И до конца жизни чтили они эту дату. Ни именин, ни дня рождений не отмечали, ни свадьбы, а двадцать седьмого ноября друг друга поздравляли. И когда доводилось им мимо Ковенского проходить, останавливались на том, самом углу. «Помнишь?» И молчали.
(И тут у автора вырывается сентиментальное признание, что и он, когда случается ему бывать в Ленинграде и мимо Ковенского проходить, останавливается на том самом углу, молчит, если он в одиночестве, и думает об этой самой повести, которая произошла в действительности, однажды уже была разыграна на самом деле и рассыпалась во времени… И время, которое продолжает разрушать все действительно происходящие повести, летело мимо Ковенского переулка; и он и тогда был каменно-ровен, сер, чист; и надменно пряталась внутри его, ни на сантиметр не выступая от домов, потемневшая, вознесенно-печальная и отвесно-безмолвная католическая храмина, с того угла и невидимая; и вот уже почти век минул… Ледяными пальцами притянул он ее к себе, она в первый миг и не догадалась зачем — едва ли внятно произнес «закрепить этот союз поцелуем» — должно быть, даже не перед, а после того, как они неловко ткнулись носами, и она убежала, а он еще оставался стоять на этом самом углу.)
Да…
Полагаю, что через несколько дней, когда поблекли стыд и разочарование, Евграф Степанович повторил попытку и, учтя приобретенный опыт, чуточку поворотил нос в сторону… И вот настала у них (и даже больше у него) пора изнурительной сдержанности и сладостно-очумелого преоборения себя. И хотя, по совершенно справедливому наблюдению Юлии Герасимовны, худеть уж ему было «некуда», он умудрился похудеть еще — ив общем и целом похудел ужасно.
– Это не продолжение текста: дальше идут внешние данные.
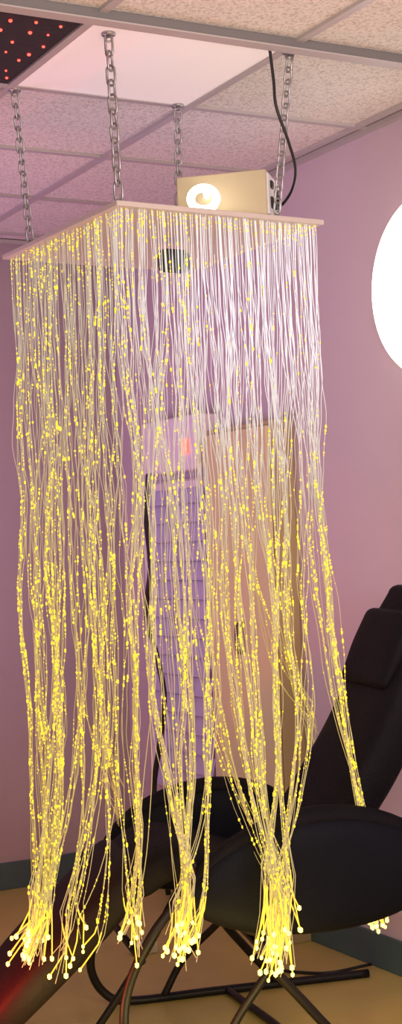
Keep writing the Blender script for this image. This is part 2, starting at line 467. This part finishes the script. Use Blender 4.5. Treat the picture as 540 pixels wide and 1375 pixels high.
add_tube(V, F, [rc+Vector((math.cos(2*math.pi*k/40)*.034, 0, math.sin(2*math.pi*k/40)*.029)) for k in range(40)], .0110, 12, closed=True)
add_tube(V, F, [rc+Vector((.0, .0, .026)), rc+Vector((.005, .03, .03)), rc+Vector((.01, .102, .03))], .008, 8)
parent(tag(mesh_obj('glowing_fibre_loop', V, F, M_ring, True), 'loop of fibre bundle glowing white'), il)
o = tube_obj('power_cord', [[W(2.012, 3.235, H-0.002), W(2.025, 3.24, 2.58), W(2.03, 3.24, 2.51), W(2.075, 3.26, 2.43), W(2.12, 3.30, 2.37), W(2.145, 3.36, 2.33), W(2.155, 3.43, 2.305), L(0.146, -0.035, 0.048), L(0.134, -0.035, 0.045)]], 0.0042, M_black)
parent(tag(o, 'black power cord running up to the ceiling'), il)

# ---------------------------------------------------------------- reclining chair
CH = math.radians(14)
fv = Vector((-math.cos(CH), -math.sin(CH), 0)); wv = Vector((-math.sin(CH), math.cos(CH), 0))
O = Vector((0.147, 4.21, 0))
def C(s, t, z): return O+fv*s+wv*t+Vector((0, 0, z))
chair = empty('reclining_chair', O); tag(chair, 'black upholstered reclining lounge chair with curved armrests and steel frame', 'lounge chair')
def loft(name, st, material, expo=0.55, nc=28, t0=0.0, npath=6):
    cs = catmull([Vector((a[0], 0, a[1])) for a in st], npath)
    ws = catmull([Vector((a[2], a[3], 0)) for a in st], npath)
    V, F = [], []; n = len(cs); rings = []
    for i in range(n):
        t = (cs[min(i+1, n-1)]-cs[max(i-1, 0)]).normalized()
        rings.append((cs[i], t, ws[i].x, ws[i].y))
    c0, t_0, w0, h0 = rings[0]; c1, t_1, w1, h1 = rings[-1]
    pre = []; post = []
    for kk in (0, 1, 2, 3):
        a = math.radians(90-kk*22)
        pre.append((c0-t_0*(h0*math.sin(a)*.9), t_0, w0-h0*(1-math.cos(a)), max(.002, h0*math.cos(a))))
        post.append((c1+t_1*(h1*math.sin(a)*.9), t_1, w1-h1*(1-math.cos(a)), max(.002, h1*math.cos(a))))
    rings = pre+rings+post[::-1]
    for (c, t, hw, hh) in rings:
        nrm = Vector((-t.z, 0, t.x))
        for k in range(nc):
            g = 2*math.pi*k/nc
            cc, ss = math.cos(g), math.sin(g)
            u = math.copysign(abs(cc)**expo, cc)*hw; v = math.copysign(abs(ss)**expo, ss)*hh
            pz = c+nrm*v
            V.append(C(pz.x, t0+u, pz.z))
    m = len(rings)
    for i in range(m-1):
        for k in range(nc):
            l = (k+1) % nc; F.append((i*nc+k, i*nc+l, (i+1)*nc+l, (i+1)*nc+k))
    F.append(tuple(range(nc))[::-1]); F.append(tuple((m-1)*nc+k for k in range(nc)))
    return parent(mesh_obj(name, V, F, material, True), chair)
loft('backrest', [(-.08, .48, .205, .075), (-.19, .62, .215, .08), (-.30, .78, .22, .08), (-.385, .95, .21, .072), (-.435, 1.10, .175, .055), (-.46, 1.205, .10, .035)], M_leather)
loft('headrest', [(-.322, .975, .175, .03), (-.366, 1.055, .18, .042), (-.400, 1.14, .17, .032)], M_leather, expo=.7)
loft('seat', [(-.05, .45, .22, .055), (.08, .46, .225, .06), (.22, .51, .225, .06), (.32, .53, .22, .055), (.40, .49, .21, .055)], M_leather)
loft('leg_rest', [(.43, .49, .215, .06), (.54, .385, .215, .065), (.67, .265, .21, .065), (.79, .150, .20, .055)], M_foot)
def arm(t0, s0, ls, z0=.495, lz=.155, name='armrest'):
    V, F = [], []; nu, nv = 48, 20
    def outline(cx, sz):
        return math.copysign(abs(sz)**1.12, sz)*lz*(1.0 if sz > 0 else 1.0+.10*cx)
    for j in range(nv+1):
        ph = -math.pi/2+math.pi*j/nv
        cp_ = max(.0, math.cos(ph))**.55; sp_ = math.copysign(abs(math.sin(ph))**.8, math.sin(ph))
        for i in range(nu):
            g = 2*math.pi*i/nu
            cx, sz = math.cos(g), math.sin(g)
            V.append(C(s0-cx*ls*cp_, t0+sp_*.050, z0+outline(cx, sz)*cp_-.02*cx*cx*cp_+(.015*cx)*cp_))
    for j in range(nv):
        for i in range(nu):
            l = (i+1) % nu; F.append((j*nu+i, j*nu+l, (j+1)*nu+l, (j+1)*nu+i))
    a = parent(mesh_obj(name, V, F, M_arm, True), chair)
    V, F = [], []
    pts = []
    for i in range(29):
        g = math.pi*(.02+.96*i/28)
        cx, sz = math.cos(g), math.sin(g)
        pts.append(C(s0-cx*ls*.97, t0, z0+abs(sz)**1.12*lz*.95-.02*cx*cx+.015*cx))
    add_tube(V, F, pts, [.010+.022*math.sin(math.pi*i/28) for i in range(29)], 12)
    parent(mesh_obj('arm_pad', V, F, M_leather, True), a)
arm(-.30, -.05, .355)
arm(.30, .10, .33)
tr = .013
for sgn in (-1, 1):
    t = .27*sgn
    if sgn > 0: tf, se, sm = .36, -.42, .46
    else: tf, se, sm = -.27, -.62, .475
    pts = [C(se, tf, tr), C(-.2, tf, tr), C(.1, tf, tr), C(sm-.12, tf, tr), C(sm-.04, tf, .045), C(sm, tf*.97, .13), C(sm-.02, tf*.9, .24), C(.39, t*.9, .36), C(.30, t*.80, .45)]
    parent(tube_obj('side_rail', [pts], tr, M_frame, 10), chair)
    pts = [C(-.13, tf, tr), C(-.02, tf*.98, .14), C(.08, t*.95, .27), C(.12, t*.8, .42)]
    parent(tube_obj('leg', [pts], tr, M_frame, 10), chair)
    pts = [C(.24, tf, tr), C(.17, tf*.97, .13), C(.06, t*.95, .27), C(-.04, t*.8, .42)]
    parent(tube_obj('leg', [pts], tr*.85, M_frame, 10), chair)
    pts = [C(.28, t, .55), C(.22, t*.98, .42), C(.10, t*.92, .34), C(-.08, t*.9, .36), C(-.2, t*.8, .50)]
    parent(tube_obj('seat_bracket', [pts], .009, M_frame, 8), chair)
parent(tube_obj('cross_bar', [[C(.04, .36, tr), C(.0, .0, tr+.002), C(-.02, -.27, tr)]], tr*.9, M_frame, 10), chair)
parent(tube_obj('cross_bar', [[C(.42, -.25, .30), C(.42, 0, .30), C(.42, .27, .30)]], tr*.8, M_frame, 10), chair)
parent(tube_obj('cross_bar', [[C(.08, -.25, .28), C(.08, 0, .29), C(.08, .26, .28)]], tr*.8, M_frame, 10), chair)
parent(tube_obj('foot_strut', [[C(.50, .10, .012), C(.42, .09, .12), C(.33, .07, .26), C(.24, .05, .42)]], .011, M_frame, 10), chair)

# ---------------------------------------------------------------- small things on floor
pl = tube_obj('extension_lead', [[W(PW-.03, 3.95, .012), W(PW-.2, 3.98, .006), W(PW-.3, 4.15, .006), W(PW-.15, 4.3, .006), W(PW-.12, 4.5, .006)]], .005, M_black)
tag(pl, 'thin black extension lead lying on floor beside wall', 'cable')
pw = box('power_plug', W(PW-.33, 4.05, .018), (.05, .035, .034), M_plug, bevel=.006); tag(pw, 'small white power plug lying on the floor', 'plug')
pw = box('power_adapter', W(PW-.55, 4.55, .018), (.09, .05, .036), M_plug, bevel=.006); tag(pw, 'pale power adapter block lying on the floor', 'adapter')

# ---------------------------------------------------------------- lights
def light(kind, name, loc, energy, color, size=.1, target=None):
    l = bpy.data.lights.new(name, kind); l.energy = energy; l.color = color
    if kind == 'AREA': l.size = size
    else: l.shadow_soft_size = size
    o = bpy.data.objects.new(name, l); o.location = loc; coll.objects.link(o)
    if target is not None:
        o.rotation_euler = (Vector(target)-Vector(loc)).to_track_quat('-Z', 'Y').to_euler()
    return o
light('AREA', 'key_lamp', (0.3, 1.2, 1.9), 34, (1.0, .90, .78), 1.1, (0.5, 3.6, 2.68))
light('AREA', 'violet_lamp', (-1.6, 4.7, 1.2), 14, (.82, .50, 1.0), .8, (-.5, 5.6, 2.6))
light('AREA', 'pink_lamp', (1.2, 1.6, 1.5), 23, (1.0, .75, .83), .7, (.9, 4.6, 1.5))
light('POINT', 'red_lamp', (-.72, 3.70, .30), 16, (1.0, .04, .02), .04)
for x, y, z, e in ((-.44, 3.70, .22, 1.6), (-.09, 3.58, .22, 2.2), (.137, 3.62, .18, 2.8)):
    light('POINT', 'fibre_glow', (x, y, z), e, (1.0, .80, .22), .012)
wd = bpy.data.worlds.new('world'); scene.world = wd; wd.use_nodes = True
bg = wd.node_tree.nodes['Background']; bg.inputs[0].default_value = (.92, .78, .80, 1); bg.inputs[1].default_value = .25

# ---------------------------------------------------------------- camera
cam = bpy.data.cameras.new('camera'); co = bpy.data.objects.new('camera', cam); coll.objects.link(co)
cam.sensor_fit = 'VERTICAL'; cam.sensor_height = 24; cam.sensor_width = 24*540/1375
cam.lens = 1980/1375*24
co.matrix_world = Matrix.Translation((0, 0, 1.38)) @ Matrix.Rotation(math.radians(90+1.244), 4, 'X') @ Matrix.Rotation(math.radians(-2.29), 4, 'Z')
scene.camera = co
«И чудили мы тогда. Евграф было довел себя до того, что начал недомогать. Воздерживался от самого существенного (по понятиям большинства) при сближении с женщиной. Великий подвижник Феодосий под Киевом, ухаживавший за прокаженными в зловонных хлевах, говорят, возможен только в России. Евграф своего рода тоже подвижник, только на иной почве, но также с высокими идеалами добра и гуманности. Поглощенный наукой и изысканием средств к существованию, он говорил: «Я не имею еще права обзаводиться семьей». Он был тверд в своих нравственных принципах. Ему приходилось нелегко, конечно, подавлять свою чувственность, но он не хотел быть в зависимости от нее. Им не управлял эгоизм, как у других. Им руководили долг, мораль, доброта. Он очень боялся скотоподобия». Однажды он признался: «Ты будешь моя первая женщина. Не скажу, чтобы мне легко далось воздержание.
Я считал нужным обуздывать силу желания, не соответствующего разуму».
Все эти важные события, носившие, впрочем, узко-личный характер, не должны были из конспиративных соображений выноситься на люди: никто ни о чем не догадывался. Ничего нельзя было менять. В том числе в кружке панютинцев. Он время от времени собирался, правда, в сильно поредевшем составе и не в квартире Панютиных, а Федоровых на Итальянской. И о политике больше не спорили; политические дебаты порядком приелись хозяину на заседаниях редколлегии. В основном пели. Иногда недоумевающие и негодующие панютинцы забредали и в квартиру на Кирочной, и тогда происходили забавные сценки, одну из которых Людочка записала. Пришел студент Каган. «Я скорее усадила его на диван в кабинете. Сидим разговариваем о том, о сем, о проявлениях начинающегося террора. Спрашивает, читала ли я «Начало»? Хвалит его направление. Закрытая дверь тихо-тихо открывается, и в ней показывается лицо Евграфа Степановича — и быстро скрывается… Сидели мы как раз против двери… Каган поражен, быстро прощается и уходит». Ну и попало же от Людочки ненаходчивому великому конспиратору!